Monday, November 28, 2011

Descartes, Calvin, and Closing Eyes During Prayer

“If any external mediation is unnecessary [within Calvin’s theology] and the Spirit only works within, there is a threat to traditional understandings for what the church had known as sacraments (or sacramentals). To put it another way, the sacraments now can only picture this inward work. Although in his understanding of signs Calvin sought to counter the minimalism of Zwingly, in the end nothing external can be essential to this process. We are not encouraged, as with Bonaventure, to move from mediation on the beauty of creation to the reflection of that beauty within and above us. (Incidentally, as near as I can tell, it was around this time that people began to close their eyes during corporate prayer to better focus their minds.) As a result, though Calvin probably did not intend this, over time it became the case that people, especially in the Pietist stream of this tradition, had no way of finding any substantial theological meaning in any external object or act. There was no longer anything for their eyes or their feelings to hold and indwell.

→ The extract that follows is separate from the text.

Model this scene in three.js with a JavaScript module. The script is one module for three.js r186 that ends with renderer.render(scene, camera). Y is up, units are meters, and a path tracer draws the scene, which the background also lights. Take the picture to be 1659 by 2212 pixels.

"Descartes was key here. I believe that one can argue that he was working in the shadow of this Calvinist heritage when he said in 1642, ‘I am certain that I cannot have any knowledge of what is outside of me, except by what is in me.’ The view that we should have more confidence in what is in our minds than what is before our eyes led to what Charles Taylor calls a ‘mediational epistemology’ (the notion that knowledge is mediated through ideas in our minds), and to the split between public and private religion, seen perhaps in its earliest form in Descartes. This distrust of the unity of sense and spiritual knowledge was surely one of the conditions, if not the cause, of his splitting inner and outer knowledge. Such a view tends to privilege the ear over the eye, and, as a result, language over other symbolic forms.” William A. Dyrness, Poetic Theology: God and the Poetics of Everyday Life, pp. 195–196.